Earlier this month, Los Angeles charter school leaders won changes to the rules under which they operate, via the Los Angeles Unified School District. The full list of rule changes can be found in a great summary article by the LA Times. But I wanted to dive deeper into the rule change on charter schools residing in Proposition 39 space, the benefits of this change, but the challenges those schools still face.

Agreements that allow charters to use available space on campuses “shall be limited to one school year” and separate multiyear agreements “shall not exceed five years.”
These limits have now been removed, which could allow charters to become permanent fixtures on district campuses they are using.

This is great news for charter schools residing in Proposition 39 space. The law had previously stated that charters using available space on campuses “shall be limited to one school year” and the maximum amount of those stays “shall not exceed five years”. This type of language has caused a lot of stress on charters over the years by forcing them to re-apply each year for the same space they had the year before. Not only was this process time consuming but it had a deeper impact of creating doubt in the leaders of the school, the parents of the students, and even the students themselves. Would they have that same space or would they be moving to something completely different the following year?
Often times charter schools were happy with the existing space only to find out that they would be moved the following year to a new location, sometimes many miles away. The impact of these moves forced some parents and students to leave the charter to attend a school in closer proximity to where they lived while forcing others that wanted to stay in the program to have longer commutes to school each day. This ripple effect often impacted the enrollment numbers for charters causing strain on their finances as well. Now, charters will have the ability to have long term agreements in the district provided space which is a big relief for many charters across the LA Unified School District.
Unfortunately, the question around the length of the agreements still does not solve all of the problems that come along with utilizing the space the the district may provide.

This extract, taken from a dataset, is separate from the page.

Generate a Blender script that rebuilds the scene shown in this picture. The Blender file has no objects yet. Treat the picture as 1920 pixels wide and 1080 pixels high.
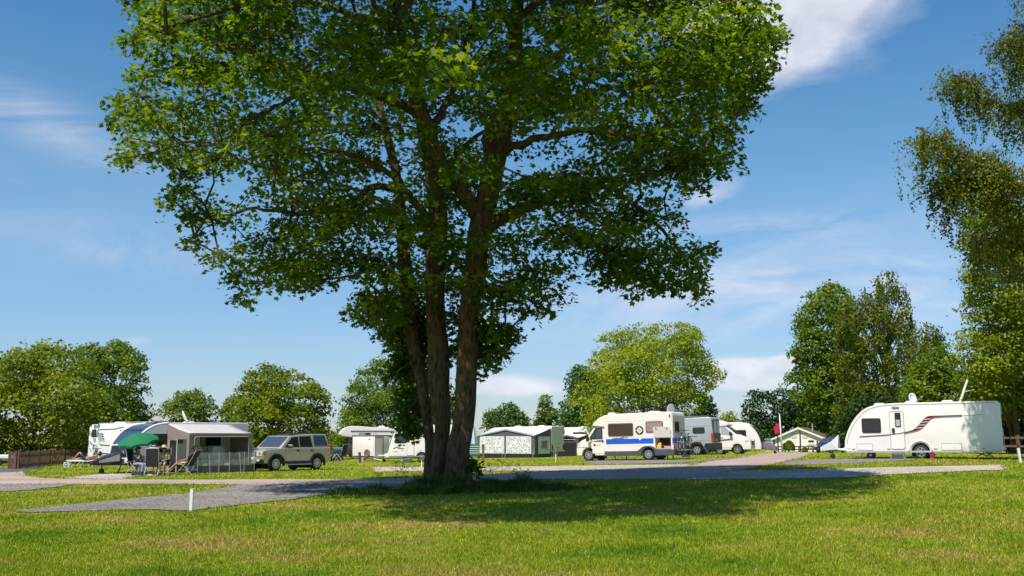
import bpy, bmesh, math, random
import numpy as np
from mathutils import Vector, Matrix
from mathutils.geometry import tessellate_polygon

C = bpy.context.scene
COL = C.collection
rad = math.radians
PI = math.pi

# ------------------------------------------------------------------ camera
F = 2000.0                       # focal length in pixels of a 1920 px wide picture
EYE = 1.7
PITCH = math.atan(280.0 / F)
cam_d = bpy.data.cameras.new('camera')
cam = bpy.data.objects.new('camera', cam_d)
COL.objects.link(cam)
cam.location = (0, 0, EYE)
cam.rotation_euler = (PI / 2 + PITCH, 0, 0)
cam_d.sensor_width = 36
cam_d.lens = 36 * F / 1920
cam_d.clip_end = 5000
C.camera = cam
C.view_settings.view_transform = 'Standard'
C.view_settings.look = 'None'
C.view_settings.exposure = 0.5
C.view_settings.gamma = 1.0

# ------------------------------------------------------------------ sun and sky
SUN_EL, SUN_AZ = 61.0, -142.0       # azimuth measured from +y towards +x (camera looks along +y)
sv = Vector((math.cos(rad(SUN_EL)) * math.sin(rad(SUN_AZ)), math.cos(rad(SUN_EL)) * math.cos(rad(SUN_AZ)), math.sin(rad(SUN_EL))))
sun_d = bpy.data.lights.new('sun', 'SUN')
sun_d.energy = 4.6
sun_d.angle = rad(0.5)
sun_d.color = (1.0, 0.93, 0.83)
sun = bpy.data.objects.new('sun', sun_d)
COL.objects.link(sun)
sun.rotation_euler = sv.to_track_quat('Z', 'Y').to_euler()

W = bpy.data.worlds.new('World')
C.world = W
W.use_nodes = True
NT = W.node_tree
for n in list(NT.nodes):
    NT.nodes.remove(n)


def wn(kind, **kw):
    n = NT.nodes.new(kind)
    for k, v in kw.items():
        setattr(n, k, v)
    return n


def wl(a, b):
    NT.links.new(a, b)


def wmath(op, a, b=None, c=None, clamp=False):
    n = wn('ShaderNodeMath', operation=op, use_clamp=clamp)
    for i, v in enumerate((a, b, c)):
        if v is None:
            continue
        if isinstance(v, (int, float)):
            n.inputs[i].default_value = v
        else:
            wl(v, n.inputs[i])
    return n.outputs[0]


def ramp_node(nt, stops):
    r = nt.nodes.new('ShaderNodeValToRGB')
    e = r.color_ramp.elements
    e[0].position, e[0].color = stops[0][0], (*stops[0][1], 1)
    e[1].position, e[1].color = stops[-1][0], (*stops[-1][1], 1)
    for p, c in stops[1:-1]:
        n = e.new(p); n.color = (*c, 1)
    return r


def build_sky():
    out = wn('ShaderNodeOutputWorld')
    bg = wn('ShaderNodeBackground')
    bg.inputs['Strength'].default_value = 0.1
    sky = wn('ShaderNodeTexSky', sky_type='NISHITA')
    sky.sun_disc = False
    sky.sun_elevation = rad(SUN_EL)
    sky.sun_rotation = rad(SUN_AZ)
    sky.altitude = 300
    sky.air_density = 1.0
    sky.dust_density = 0.25
    sky.ozone_density = 4.0
    hsv = wn('ShaderNodeHueSaturation')
    hsv.inputs['Saturation'].default_value = 1.08
    hsv.inputs['Value'].default_value = 0.95
    wl(sky.outputs[0], hsv.inputs['Color'])
    geo = wn('ShaderNodeTexCoord')
    sep = wn('ShaderNodeSeparateXYZ')
    wl(geo.outputs['Generated'], sep.inputs[0])
    az = wmath('ARCTAN2', sep.outputs[0], sep.outputs[1])
    el = wmath('ARCSINE', sep.outputs[2])
    comb = wn('ShaderNodeCombineXYZ')
    wl(az, comb.inputs[0]); wl(el, comb.inputs[1])

    def noise(scale, sx, sy, detail=6, rough=0.55, off=(0, 0, 0), dist=0.0):
        m = wn('ShaderNodeMapping')
        m.inputs['Scale'].default_value = (sx, sy, 1)
        m.inputs['Location'].default_value = off
        wl(comb.outputs[0], m.inputs[0])
        t = wn('ShaderNodeTexNoise')
        t.inputs['Scale'].default_value = scale
        t.inputs['Detail'].default_value = detail
        t.inputs['Roughness'].default_value = rough
        t.inputs['Distortion'].default_value = dist
        wl(m.outputs[0], t.inputs['Vector'])
        return t.outputs[0]

    n1 = noise(9, 1.0, 1.7, 8, 0.58, (3.1, 0.4, 0), 0.4)
    n2 = noise(7, 0.9, 3.2, 8, 0.62, (0.7, 2.2, 0), 0.8)
    n3 = noise(4, 0.9, 3.0, 7, 0.6, (5.7, 1.2, 0), 0.6)

    def ang(px, py):
        u, v = (px - 960) / F, (540 - py) / F
        d = Vector((u, math.cos(PITCH) - v * math.sin(PITCH), math.sin(PITCH) + v * math.cos(PITCH))).normalized()
        return math.atan2(d.x, d.y), math.asin(d.z)

    def blob(px, py, rx, ry, amp, rot=0.0):
        a, e = ang(px, py)
        da = wmath('SUBTRACT', az, a)
        de = wmath('SUBTRACT', el, e)
        c, s = math.cos(rot), math.sin(rot)
        u = wmath('ADD', wmath('MULTIPLY', da, c), wmath('MULTIPLY', de, s))
        v = wmath('ADD', wmath('MULTIPLY', da, -s), wmath('MULTIPLY', de, c))
        q = wmath('ADD', wmath('POWER', wmath('DIVIDE', u, rx / F), 2.0), wmath('POWER', wmath('DIVIDE', v, ry / F), 2.0))
        return wmath('MULTIPLY', wmath('EXPONENT', wmath('MULTIPLY', q, -1.0)), amp)

    def total(bl):
        t = bl[0]
        for b in bl[1:]:
            t = wmath('ADD', t, b)
        return t
    puffy = total([blob(1490, 10, 210, 115, 1.25, 0.35), blob(1380, -120, 400, 130, 1.0), blob(1330, 362, 75, 32, 0.62, 0.3),
                   blob(1390, 686, 60, 18, 1.0), blob(1480, 678, 40, 14, 0.95), blob(1400, 718, 130, 18, 0.95), blob(965, 724, 120, 24, 1.0), blob(1240, 700, 100, 16, 0.4),
                   blob(1640, 490, 60, 30, 0.4), blob(635, 667, 22, 8, 0.5), blob(250, 636, 45, 14, 0.45)])
    wisp = total([blob(70, 220, 160, 45, 0.62, -0.35), blob(120, 450, 260, 50, 0.36, -0.05), blob(1480, 500, 260, 70, 0.8, 0.2), blob(1450, 420, 180, 18, 0.6),
                  blob(1200, 590, 330, 60, 0.6), blob(1720, 560, 120, 60, 0.8), blob(320, 480, 120, 30, 0.42)])
    c1 = wmath('MULTIPLY', wmath('SUBTRACT', wmath('ADD', wmath('MULTIPLY', n1, 1.5), puffy), 1.02), 1.9, None, True)
    c1 = wmath('MULTIPLY', c1, wmath('MULTIPLY', puffy, 1.6, None, True))
    c2 = wmath('MULTIPLY', wmath('MULTIPLY', wmath('SUBTRACT', n2, 0.32), 2.4, None, True), wisp)
    c3 = wmath('MULTIPLY', wmath('MULTIPLY', wmath('SUBTRACT', n3, 0.55), 1.5, None, True), 0.22)
    cl = wmath('ADD', wmath('ADD', wmath('MULTIPLY', c1, 0.85), wmath('MULTIPLY', c2, 0.9)), c3, None, True)
    n4 = noise(16, 1.0, 1.8, 5, 0.6, (9, 3, 0), 0.3)
    shade = wn('ShaderNodeMix', data_type='RGBA')
    shade.inputs[6].default_value = (5.0, 5.2, 5.9, 1)
    shade.inputs[7].default_value = (6.6, 6.7, 7.2, 1)
    wl(wmath('MULTIPLY', wmath('SUBTRACT', n4, 0.35), 3.0, None, True), shade.inputs[0])
    mix = wn('ShaderNodeMix', data_type='RGBA')
    wl(cl, mix.inputs[0])
    air = wn('ShaderNodeMix', data_type='RGBA', blend_type='MULTIPLY')     # cooler, paler air low down
    air.inputs[0].default_value = 1.0
    tint = ramp_node(NT, [(0.0, (0.66, 0.70, 0.86)), (0.10, (0.76, 0.83, 0.93)), (0.22, (0.88, 1.03, 1.0)), (0.42, (0.58, 0.93, 1.03))])
    wl(wmath('MULTIPLY', el, 1.0), tint.inputs[0])
    wl(hsv.outputs[0], air.inputs[6]); wl(tint.outputs[0], air.inputs[7])
    wl(air.outputs[2], mix.inputs[6])
    wl(shade.outputs[2], mix.inputs[7])
    wl(mix.outputs[2], bg.inputs['Color'])
    wl(bg.outputs[0], out.inputs[0])


build_sky()

# ------------------------------------------------------------------ where things are
cP, sP = math.cos(PITCH), math.sin(PITCH)


def pt(px, py, Y):
    """world point seen at photo pixel (px, py) at distance Y along the view"""
    u, v = (px - 960) / F, (540 - py) / F
    dy, dz = cP - v * sP, sP + v * cP
    t = Y / dy
    return Vector((u * t, Y, EYE + dz * t))


def sstep(a, b, x):
    t = np.clip((x - a) / (b - a), 0, 1)
    return t * t * (3 - 2 * t)


def HH(x, y):
    x = np.asarray(x, float); y = np.asarray(y, float)
    s = x + 7.0
    ramp = 0.5 * (s + np.sqrt(s * s + 9.0))
    ramp = 26 - 0.5 * ((26 - ramp) + np.sqrt((26 - ramp) ** 2 + 9.0))
    z = 0.030 * np.maximum(ramp, 0) * sstep(8, 46, y) * (1 - 0.75 * sstep(62, 100, y))
    z = z + 0.03 * np.sin(x * 0.31 + 1.0) * np.sin(y * 0.23) * sstep(120, 40, np.abs(y))
    return z


def H(x, y):
    return float(HH(x, y))


def gp(px, py):
    """ground point under a photo pixel"""
    z = 0.0
    u, v = (px - 960) / F, (540 - py) / F
    dy, dz = cP - v * sP, sP + v * cP
    for _ in range(30):
        t = (z - EYE) / dz if dz < -1e-5 else 4000.0
        t = min(max(t, 1), 400)
        z = 0.5 * z + 0.5 * H(u * t, dy * t)
    return Vector((u * t, dy * t, H(u * t, dy * t)))


def gat(px, Y):
    x = (px - 960) / F * Y * 1.0
    x = pt(px, 830, Y).x
    return Vector((x, Y, H(x, Y)))


# ------------------------------------------------------------------ materials
MATS = {}


def new_mat(name):
    m = bpy.data.materials.new(name)
    m.use_nodes = True
    nt = m.node_tree
    b = nt.nodes['Principled BSDF']
    return m, nt, b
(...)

There is an old adage that “you get what you pay for” and this certainly applies to some of the frustrations that come along with Prop 39.
As referenced in the article, “the law that states that districts must make classrooms and other campus facilities available for charters in a way that is “reasonably equivalent” to what is provided to traditional schools.” In practice, I’ve found that although these schools have classrooms on a district facility, there have been concerns to consider:

  • They lacked equitable parking spaces, access to labs, access to open space and playgrounds, without negotiating times and adjusting schedules with the district school they co-located with.
  • Charter schools were often put in a corner of a campus in portables.
  • Although maintenance crews were provided the number of hours would often be limited to the extent that cleaning crews would have around 5-10 minutes per classroom for cleaning.
  • This setup can cause confusion for parents, students, and teachers regarding use of space and a feelings of unwelcome.
  • There are also safety concerns in these situations particularly when students of different grade levels may be placed on the same campus.

The political battle between district schools and charters is long standing and ongoing, so to think that the leaders of these schools do not face daily challenges of maneuvering through the political battle in these situations would be a misconception. Although the rent may be cheap, these living conditions certainly don’t make the charter schools feel like they are at home. This is why so many charter schools seek to find their own space through bonds, mortgages, and long term leases. It is the only true way they can create a permanent home in the community, develop their model of learning and grow their student populations in a safe, welcoming environment.